We were kids, and  -  with those Stalin-like portraits
everywhere, we were also like captive nations.
-
So, anyway, as kids in school, or anywhere, we just kept 
scrambling, always looking for escape, or at least trying to
make it. No one, it seemed, wanted to 'stay' there  -  it was
just get in, get it done, and get out  -  wash that junk off your
face like dirt. Kindergarten itself was a rude revelation, one
I could never figure out. They'd put us in 'school' so we could
learn how to fold our hands on the desk and then put our heads
down for a ten-minute rest period? In the desk, sitting? Were they
freaking crazy? And if you fidgeted or moved around too much
Mrs. Mudrack (where the hell did they get these names from?)
would poke you with the blackboard pointer? The coolest thing
in Kindergarten was the back wall, which was actually a wall of
interconnected doors that all rolled open together from a lever
or something, and they called it the 'cloak room'. Cloak room?
Coats and jackets, hats, and then  -  they'd say  -  'galoshes'?

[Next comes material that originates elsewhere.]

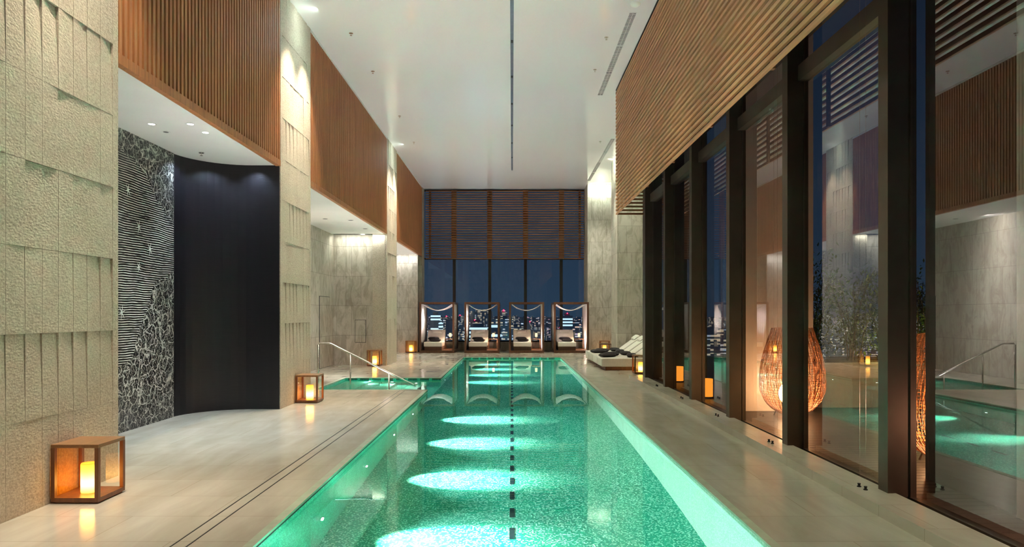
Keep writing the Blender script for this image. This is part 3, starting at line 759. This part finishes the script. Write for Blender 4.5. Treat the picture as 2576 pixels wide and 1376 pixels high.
def make_lounger():
    t = empty('double_daybed'); L_, w = 1.85, 2.1
    box(.12, L_ - .1, .06, w - .06, 0, .10).build('base', M['wood_dk'] if False else M['wood_lan'], t)
    box(0, 1.25, 0, w / 2 - .008, .10, .345).build('mattress', M['fabric'], t, bevel=.03)
    box(0, 1.25, w / 2 + .008, w, .10, .345).build('mattress', M['fabric'], t, bevel=.03)
    box(1.2, L_, 0.01, w - .01, .10, .24).build('rear_platform', M['fabric'], t, bevel=.01)
    for y in (0, w / 2):
        mx = Matrix.Translation((1.12, y, .30)) @ Matrix.Rotation(R(-36), 4, 'Y')
        m = MB(); m.box(0, .78, .10, w / 2 - .10, 0, .09, mx); m.build('backrest', M['fabric'], t, bevel=.02)
        hp = cushion(.24, .55, .12, M['fabric'], 'head_pillow'); hp.parent = t; hp.location = (1.66, y + w / 4, .76); hp.rotation_euler = (0, R(-36), 0)
    return t
lo0 = make_lounger()
for i, (y, lab) in enumerate(((19.37, 'near'), (21.49, 'far'))):
    t = lo0 if i == 0 else copy_tree(lo0); t.location = (2.54, y, 0)
    tag(t, 'cream double daybed with raised backrests by the right wall, %s' % ('nearer the camera' if i == 0 else 'nearer the cabanas'), 'daybed', 'double daybeds on the right deck')
    for k, (x, yy, a) in enumerate(((.25, .55, 20), (.45, 1.15, -10), (.93, .45, 84), (.93, 1.55, 92))):
        c = c10.copy(); COL.objects.link(c); c.location = (2.54 + x, y + yy, .347); c.rotation_euler = (0, 0, R(a))
        tag(c, 'dark cushion on the %s double daybed, %s' % (lab, ('at its foot, front one', 'at its foot, rear one', 'against its nearer backrest', 'against its farther backrest')[k]), 'cushion', 'dark cushions on the double daybeds')
s = copy_tree(tab0); s.location = (3.32, 24.3, 0); s.scale = (1, 1, 1.25); tag(s, 'slender dark side table behind the double daybeds', 'side table')

# ------------------------------------------------------------------ terrace outside the glass
td = struct(box(3.5, 14, -3, 26, -.12, -.02).build('floor_terrace', M['deckwood']))
m = MB(); y = -3
while y < 26: m.box(3.5, 14, y, y + .006, -.0199, -.0189); y += .12
m.build('board_joints', M['slot'], td)
struct(box(3.9, 5.03, 11.4, 11.7, -.02, 7.0).build('wall_terrace_pale', M['pale']))
struct(boxes((4.07, 6.0, 5.45, 6.72, -.02, 7.0)).build('wall_terrace_dark', M['darkwall']))
struct(boxes((4.02, 6.0, 5.25, 5.44, -.02, 7.0)).build('wall_terrace_near', M['pale']))
lamp('POINT', 'terrace_uplight', (4.3, 4.6, .5), 25, (1, .5, .32), rad=.1)
pt = empty('planter', (6.6, 12.2, -.02))
box(-1.45, 3, -.4, .4, 0, .78).build('box', M['planter'], pt, bevel=.01); box(-1.4, 2.95, -.36, .36, .781, .79).build('soil', M['soil'], pt)
tag(pt, 'long pale planter on the terrace behind the window glass', 'planter')
def shrub(x, y, h, r, seed, label):
    rnd = random.Random(seed); t = empty('terrace_shrub', (x, y, .77)); m = MB(); lf = MB()
    for s in range(9):
        a = rnd.random() * 6.28; px, py, pz = rnd.uniform(-.15, .15), rnd.uniform(-.1, .1), 0; pts = []
        hh = h * rnd.uniform(.7, 1)
        for k in range(7):
            f = k / 6; pts.append((px + math.cos(a) * r * .8 * f * f, py + math.sin(a) * r * .6 * f * f, hh * f))
        m.tube(pts, [.012 * (1 - .7 * k / 6) for k in range(7)], 5)
        for q in range(260):
            f = rnd.uniform(.12, 1); c = Vector((px + math.cos(a) * r * .8 * f * f, py + math.sin(a) * r * .6 * f * f, hh * f)) + Vector([rnd.gauss(0, .13) for _ in range(3)])
            d = Vector((rnd.gauss(0, 1), rnd.gauss(0, 1), rnd.gauss(0, .6))).normalized(); u = d.cross(Vector((0, 0, 1))).normalized()
            l, w = rnd.uniform(.06, .11), rnd.uniform(.012, .022)
            lf.quad(tuple(c), tuple(c + d * l * .5 + u * w), tuple(c + d * l), tuple(c + d * l * .5 - u * w))
    m.build('stem', M['bark'], t); lf.build('foliage', M['leaf'], t); tag(t, label, 'shrub', 'shrubs in the terrace planter')
shrub(5.35, 12.2, 1.9, .4, 1, 'dark leafy shrub at the left end of the terrace planter')
shrub(6.05, 12.2, 1.75, .5, 2, 'second leafy shrub in the terrace planter')
shrub(6.65, 12.2, 1.6, .5, 3, 'dense shrub lit from below in the terrace planter')
shrub(7.4, 12.2, 1.7, .5, 4, 'rightmost shrub of the terrace planter')
lamp('POINT', 'planter_light', (6.6, 11.72, 1.0), 24, (1, .8, .3), rad=.04)
def make_egg():
    t = empty('wicker_lamp'); H = 1.34; rnd = random.Random(5)
    prof = [(0, .20), (.05, .31), (.13, .41), (.25, .475), (.36, .49), (.5, .48), (.65, .445), (.8, .39), (.92, .335), (1, .30)]
    def rad(f):
        for (a, ra), (b, rb) in zip(prof, prof[1:]):
            if a <= f <= b:
                u = (f - a) / (b - a); return ra + (rb - ra) * u
        return prof[-1][1]
    m = MB()
    for k in range(150):
        a0 = 2 * math.pi * k / 150; ph = rnd.random() * 6; tw = rnd.uniform(-.13, .13)
        m.tube([((rad(i / 20) + .006 * math.sin(ph + i)) * math.cos(a0 + tw * i / 20 + .03 * math.sin(ph + i * .8)), (rad(i / 20) + .006 * math.sin(ph + i)) * math.sin(a0 + tw * i / 20 + .03 * math.sin(ph + i * .8)), .06 + H * i / 20) for i in range(21)], .0036, 4, False)
    for i in range(36):
        f = i / 35; r = rad(f)
        m.tube([(r * math.cos(2 * math.pi * k / 28), r * math.sin(2 * math.pi * k / 28), .06 + H * f + .008 * math.sin(k * 2 + i)) for k in range(29)], .0028, 4, False)
    m.build('wicker_shade', M['wicker'], t)
    for k in range(3):
        a = 2.1 * k + .5; g = MB(); g.tube([(.24 * math.cos(a), .24 * math.sin(a), .08), (.27 * math.cos(a), .27 * math.sin(a), 0)], .011, 6); g.build('foot', M['bark'], t)
    g = MB(); n = 14; g.lathe([(.20 * math.sin(math.pi * i / n), .36 - .20 * math.cos(math.pi * i / n)) for i in range(n + 1)], seg=24); g.build('globe', M['globe'], t, smooth=True)
    return t
eg = make_egg()
for i, (x, y, lab) in enumerate(((4.43, 10.8, 'tall egg shaped wicker floor lamp glowing on the terrace in front of the pale wall'), (4.76, 7.45, 'egg shaped wicker lamp seen only as a narrow strip behind the nearest window post'))):
    t = eg if i == 0 else copy_tree(eg); t.location = (x, y, -.02); tag(t, lab, 'floor lamp', 'wicker egg lamps on the terrace')
def make_jar():
    t = empty('candle_jar'); m = MB(); m.lathe([(0, .0), (.11, .0), (.11, .34), (.105, .34)], seg=20); m.build('jar', M['orange'], t, smooth=False)
    m = MB(); m.tube([(0, 0, -.03), (0, 0, 0)], .13, 16); m.build('base', M['bark'], t); return t
j0 = make_jar(); j1 = copy_tree(j0)
for t, x, y, lab in ((j0, 3.77, 13.2, 'glowing orange candle jar on the terrace floor, the larger and nearer one'), (j1, 3.98, 16.3, 'smaller glowing orange candle jar farther back on the terrace')):
    t.location = (x, y, .01); tag(t, lab, 'candle jar', 'orange candle jars on the terrace')

# ------------------------------------------------------------------ city
rnd = random.Random(21)
def tower(x, y, w, d, top, kind, label, red=False):
    m = box(-w / 2, w / 2, -d / 2, d / 2, -260 - top, 0) if False else boxes((-w / 2, w / 2, -d / 2, d / 2, -top - 240, 0), (-w / 4, w / 4, -d / 4, d / 4, 0, 3))
    t = m.build('office_tower', M['city_' + kind]); t.location = (x, y, top)
    tag(t, label, 'office tower', 'city towers beyond the far window')
    if red:
        g = MB(); s = y * .0008 * (red if red is not True else 1)
        g.lathe([(s * math.sin(math.pi * i / 6), -s * math.cos(math.pi * i / 6)) for i in range(7)], (0, -d / 2, 3), 8); g.build('beacon', M['red'], t)
def px(x, y): return ((x - 1287) / 1717 * y)
def pz(v, y): return 1.6 + (790 - v) / 1717 * y
tower(px(1095, 860), 860, 11, 14, pz(791, 860), 'stripe', 'narrow tower with bright white window bands behind the leftmost cabana')
tower(px(1108, 800), 800, 4, 14, pz(812, 800), 'stripe', 'slim lit tower next to the banded tower behind the leftmost cabana')
tower(px(1200, 700), 700, 26, 20, pz(822, 700), 'stripe', 'broad low office block with white window bands behind the second cabana')
tower(px(1243, 600), 600, 12, 14, pz(826, 600), 'stripe', 'office block with lit bands right of the broad one, behind the second cabana')
tower(px(1266, 1000), 1000, 12, 14, pz(786, 1000), 'grid', 'dark tower with large red beacon between the second and third cabana', 1.6)
tower(px(1425, 900), 900, 14, 14, pz(794, 900), 'stripe', 'tower with a few white bands behind the rightmost cabana', True)
tower(px(1210, 1200), 1200, 40, 20, pz(783, 1200), 'grid', 'wide dark tower behind the second cabana')
for i in range(48):
    y = rnd.uniform(700, 3200); x = px(rnd.uniform(1060, 1490), y); top = pz(rnd.uniform(800, 838) if y < 1500 else rnd.uniform(795, 812), y)
    tower(x, y, rnd.uniform(12, 30), 20, top, rnd.choice(('grid', 'grid', 'far')), 'distant city tower with scattered lit windows beyond the far window', rnd.random() < .35)
for i in range(36):
    y = rnd.uniform(500, 2400); x = px(rnd.uniform(1640, 2620), y); top = pz(rnd.uniform(790, 850), y)
    m = boxes((-14, 14, -10, 10, -top - 240, 0)); t = m.build('office_tower', M['city_grid']); t.location = (x, y, top)
    tag(t, 'distant city tower with lit windows beyond the terrace', 'office tower', 'city towers beyond the terrace')
m = MB()
for i in range(2600):
    y = rnd.uniform(3400, 8200); x = px(rnd.uniform(1000, 2700), y); top = pz(rnd.uniform(794, 804) , y) - rnd.uniform(0, 60)
    w = rnd.uniform(8, 22); m.box(x - w, x + w, y - w, y + w, -240, top)
o = m.build('city_blocks', M['city_far']); tag(o, 'carpet of small distant city lights below the night sky', 'city', kind='stuff')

Galoshes? You mean like those nasty rubber boots with weird
metal snaps that were always just too much trouble and made
too much noise to walk around in? Galoshes? Why bother? no
one ever talked  -  which they really should have because that's
where the interesting stuff was  -  about those interconnected
opening-as-one doorways and the lever and hinge system by 
which they worked. Instead we got pictures of cows and kites
and old men in  Model T's driving across stupid farm lanes
with chickens. What the hell was going on?